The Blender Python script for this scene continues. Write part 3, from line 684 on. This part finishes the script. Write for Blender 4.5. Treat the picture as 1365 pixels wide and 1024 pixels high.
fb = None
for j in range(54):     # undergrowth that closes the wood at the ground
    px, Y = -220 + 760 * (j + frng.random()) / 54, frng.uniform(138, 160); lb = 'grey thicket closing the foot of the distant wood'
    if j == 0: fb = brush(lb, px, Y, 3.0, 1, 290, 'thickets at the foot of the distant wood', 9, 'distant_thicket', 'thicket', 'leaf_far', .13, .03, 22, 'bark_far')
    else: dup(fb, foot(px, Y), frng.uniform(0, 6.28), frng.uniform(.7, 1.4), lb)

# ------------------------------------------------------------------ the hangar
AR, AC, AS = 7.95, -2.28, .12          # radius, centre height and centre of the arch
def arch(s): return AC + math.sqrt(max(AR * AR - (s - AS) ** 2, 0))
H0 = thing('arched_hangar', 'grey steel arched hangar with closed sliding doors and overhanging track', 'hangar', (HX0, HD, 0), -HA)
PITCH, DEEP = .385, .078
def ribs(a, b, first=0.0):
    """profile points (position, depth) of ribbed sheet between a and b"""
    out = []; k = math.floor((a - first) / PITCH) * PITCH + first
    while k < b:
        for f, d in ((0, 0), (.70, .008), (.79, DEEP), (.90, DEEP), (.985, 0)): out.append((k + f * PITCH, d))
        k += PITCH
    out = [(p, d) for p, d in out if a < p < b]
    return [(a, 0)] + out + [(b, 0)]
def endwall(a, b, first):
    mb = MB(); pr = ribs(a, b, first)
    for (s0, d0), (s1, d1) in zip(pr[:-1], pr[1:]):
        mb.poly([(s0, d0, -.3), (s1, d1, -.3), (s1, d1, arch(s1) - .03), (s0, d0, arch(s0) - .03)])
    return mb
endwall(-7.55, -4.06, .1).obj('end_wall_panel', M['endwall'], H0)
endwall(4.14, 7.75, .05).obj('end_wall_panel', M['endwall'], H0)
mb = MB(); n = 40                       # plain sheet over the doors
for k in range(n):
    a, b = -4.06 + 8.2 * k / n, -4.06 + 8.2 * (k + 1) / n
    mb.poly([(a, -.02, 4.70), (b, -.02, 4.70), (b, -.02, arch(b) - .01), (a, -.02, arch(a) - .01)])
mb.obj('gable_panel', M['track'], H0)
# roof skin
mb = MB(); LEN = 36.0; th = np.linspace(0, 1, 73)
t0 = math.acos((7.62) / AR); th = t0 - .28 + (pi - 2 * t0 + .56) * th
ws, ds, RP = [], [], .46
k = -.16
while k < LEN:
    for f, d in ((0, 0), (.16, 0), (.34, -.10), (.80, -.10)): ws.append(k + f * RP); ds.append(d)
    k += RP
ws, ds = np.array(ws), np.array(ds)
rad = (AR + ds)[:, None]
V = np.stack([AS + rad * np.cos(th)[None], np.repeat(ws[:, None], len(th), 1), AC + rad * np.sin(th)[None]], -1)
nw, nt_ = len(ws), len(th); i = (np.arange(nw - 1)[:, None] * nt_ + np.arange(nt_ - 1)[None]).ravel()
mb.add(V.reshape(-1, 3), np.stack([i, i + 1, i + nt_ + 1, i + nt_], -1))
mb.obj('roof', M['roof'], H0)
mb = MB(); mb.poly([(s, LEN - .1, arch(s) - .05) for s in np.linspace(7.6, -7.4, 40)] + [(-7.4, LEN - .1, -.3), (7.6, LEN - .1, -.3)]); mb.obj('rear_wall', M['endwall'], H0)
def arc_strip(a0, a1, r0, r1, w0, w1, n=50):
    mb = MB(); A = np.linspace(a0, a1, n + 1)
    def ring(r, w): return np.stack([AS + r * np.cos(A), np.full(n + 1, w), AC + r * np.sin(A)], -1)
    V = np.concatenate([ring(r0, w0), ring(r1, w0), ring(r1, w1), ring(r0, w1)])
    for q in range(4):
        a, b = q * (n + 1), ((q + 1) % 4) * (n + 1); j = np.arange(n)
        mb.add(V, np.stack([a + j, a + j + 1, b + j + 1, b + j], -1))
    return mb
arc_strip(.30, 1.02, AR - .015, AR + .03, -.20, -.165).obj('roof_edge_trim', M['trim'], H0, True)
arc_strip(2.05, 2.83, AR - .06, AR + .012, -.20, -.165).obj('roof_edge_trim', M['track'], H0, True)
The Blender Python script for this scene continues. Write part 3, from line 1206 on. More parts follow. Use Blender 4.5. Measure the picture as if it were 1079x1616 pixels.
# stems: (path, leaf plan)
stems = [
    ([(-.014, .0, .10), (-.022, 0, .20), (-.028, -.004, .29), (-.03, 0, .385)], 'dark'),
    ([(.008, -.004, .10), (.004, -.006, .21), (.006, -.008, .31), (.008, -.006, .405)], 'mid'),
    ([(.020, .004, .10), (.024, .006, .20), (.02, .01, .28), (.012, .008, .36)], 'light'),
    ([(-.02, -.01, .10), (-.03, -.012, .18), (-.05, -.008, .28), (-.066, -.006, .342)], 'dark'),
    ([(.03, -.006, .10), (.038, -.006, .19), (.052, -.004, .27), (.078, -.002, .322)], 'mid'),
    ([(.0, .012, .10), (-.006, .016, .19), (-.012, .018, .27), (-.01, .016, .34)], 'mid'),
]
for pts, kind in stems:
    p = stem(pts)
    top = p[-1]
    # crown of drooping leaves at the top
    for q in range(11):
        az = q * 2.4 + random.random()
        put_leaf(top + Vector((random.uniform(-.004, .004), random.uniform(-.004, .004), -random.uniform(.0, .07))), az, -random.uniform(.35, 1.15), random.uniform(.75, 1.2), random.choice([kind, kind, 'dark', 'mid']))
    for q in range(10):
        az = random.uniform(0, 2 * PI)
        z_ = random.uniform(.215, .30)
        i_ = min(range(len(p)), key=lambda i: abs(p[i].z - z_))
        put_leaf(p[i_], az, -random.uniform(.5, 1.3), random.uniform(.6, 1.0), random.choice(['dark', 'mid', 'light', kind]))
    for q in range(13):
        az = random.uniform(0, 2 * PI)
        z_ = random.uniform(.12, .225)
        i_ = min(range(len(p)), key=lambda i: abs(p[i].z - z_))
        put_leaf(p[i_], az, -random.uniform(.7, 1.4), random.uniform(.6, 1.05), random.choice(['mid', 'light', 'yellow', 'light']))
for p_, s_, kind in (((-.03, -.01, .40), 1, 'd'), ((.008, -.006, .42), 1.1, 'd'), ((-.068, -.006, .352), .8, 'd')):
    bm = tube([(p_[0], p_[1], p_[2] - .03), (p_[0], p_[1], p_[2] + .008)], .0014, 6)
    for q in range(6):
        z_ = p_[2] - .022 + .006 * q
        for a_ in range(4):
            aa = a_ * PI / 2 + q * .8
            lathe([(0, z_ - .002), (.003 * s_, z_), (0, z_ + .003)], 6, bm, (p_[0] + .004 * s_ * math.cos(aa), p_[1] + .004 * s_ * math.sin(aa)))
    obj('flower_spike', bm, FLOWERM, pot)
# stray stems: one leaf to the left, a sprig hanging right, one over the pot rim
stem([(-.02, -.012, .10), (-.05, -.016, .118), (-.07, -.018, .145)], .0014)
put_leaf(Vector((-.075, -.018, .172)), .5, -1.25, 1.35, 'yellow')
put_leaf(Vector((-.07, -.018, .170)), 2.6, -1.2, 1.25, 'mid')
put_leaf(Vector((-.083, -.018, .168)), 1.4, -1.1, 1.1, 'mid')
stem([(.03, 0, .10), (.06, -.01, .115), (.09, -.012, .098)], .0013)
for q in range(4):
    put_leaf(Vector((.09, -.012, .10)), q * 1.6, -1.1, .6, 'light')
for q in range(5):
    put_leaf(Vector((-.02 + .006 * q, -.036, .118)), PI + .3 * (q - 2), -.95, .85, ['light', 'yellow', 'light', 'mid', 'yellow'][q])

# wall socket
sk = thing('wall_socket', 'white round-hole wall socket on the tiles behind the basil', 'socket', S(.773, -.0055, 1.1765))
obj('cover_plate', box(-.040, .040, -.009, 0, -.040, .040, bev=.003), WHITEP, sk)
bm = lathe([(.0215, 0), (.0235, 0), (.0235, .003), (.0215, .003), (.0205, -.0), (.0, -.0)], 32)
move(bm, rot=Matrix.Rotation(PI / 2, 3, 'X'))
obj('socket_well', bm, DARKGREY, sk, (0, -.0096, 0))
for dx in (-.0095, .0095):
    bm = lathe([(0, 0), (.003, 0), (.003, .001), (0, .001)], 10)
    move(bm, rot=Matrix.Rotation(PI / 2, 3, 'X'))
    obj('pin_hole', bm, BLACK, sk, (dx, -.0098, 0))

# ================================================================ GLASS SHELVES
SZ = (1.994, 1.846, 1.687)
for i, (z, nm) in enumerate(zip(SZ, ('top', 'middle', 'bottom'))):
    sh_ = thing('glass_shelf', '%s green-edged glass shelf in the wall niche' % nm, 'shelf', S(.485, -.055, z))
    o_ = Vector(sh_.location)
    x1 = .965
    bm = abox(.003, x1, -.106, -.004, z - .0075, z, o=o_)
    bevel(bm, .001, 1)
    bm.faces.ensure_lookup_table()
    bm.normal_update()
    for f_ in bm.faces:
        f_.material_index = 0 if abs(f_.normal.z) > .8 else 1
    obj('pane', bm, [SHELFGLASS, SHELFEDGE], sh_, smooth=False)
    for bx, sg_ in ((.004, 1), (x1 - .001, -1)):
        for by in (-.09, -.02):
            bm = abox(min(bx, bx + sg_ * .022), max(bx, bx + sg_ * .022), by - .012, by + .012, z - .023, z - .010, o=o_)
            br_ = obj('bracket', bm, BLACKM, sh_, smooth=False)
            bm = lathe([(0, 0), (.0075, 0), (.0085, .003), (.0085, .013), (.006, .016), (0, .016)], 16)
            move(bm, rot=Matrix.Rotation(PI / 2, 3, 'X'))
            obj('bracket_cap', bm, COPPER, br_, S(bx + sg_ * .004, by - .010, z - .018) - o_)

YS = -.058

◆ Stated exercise
From the first line of the data through the line with "frng.uniform(.7, 1.4), lb)", quote each line exactly and add nothing else.

◆ Written reply
The Blender Python script for this scene continues. Write part 3, from line 684 on. This part finishes the script. Write for Blender 4.5. Treat the picture as 1365 pixels wide and 1024 pixels high.
fb = None
for j in range(54):     # undergrowth that closes the wood at the ground
    px, Y = -220 + 760 * (j + frng.random()) / 54, frng.uniform(138, 160); lb = 'grey thicket closing the foot of the distant wood'
    if j == 0: fb = brush(lb, px, Y, 3.0, 1, 290, 'thickets at the foot of the distant wood', 9, 'distant_thicket', 'thicket', 'leaf_far', .13, .03, 22, 'bark_far')
    else: dup(fb, foot(px, Y), frng.uniform(0, 6.28), frng.uniform(.7, 1.4), lb)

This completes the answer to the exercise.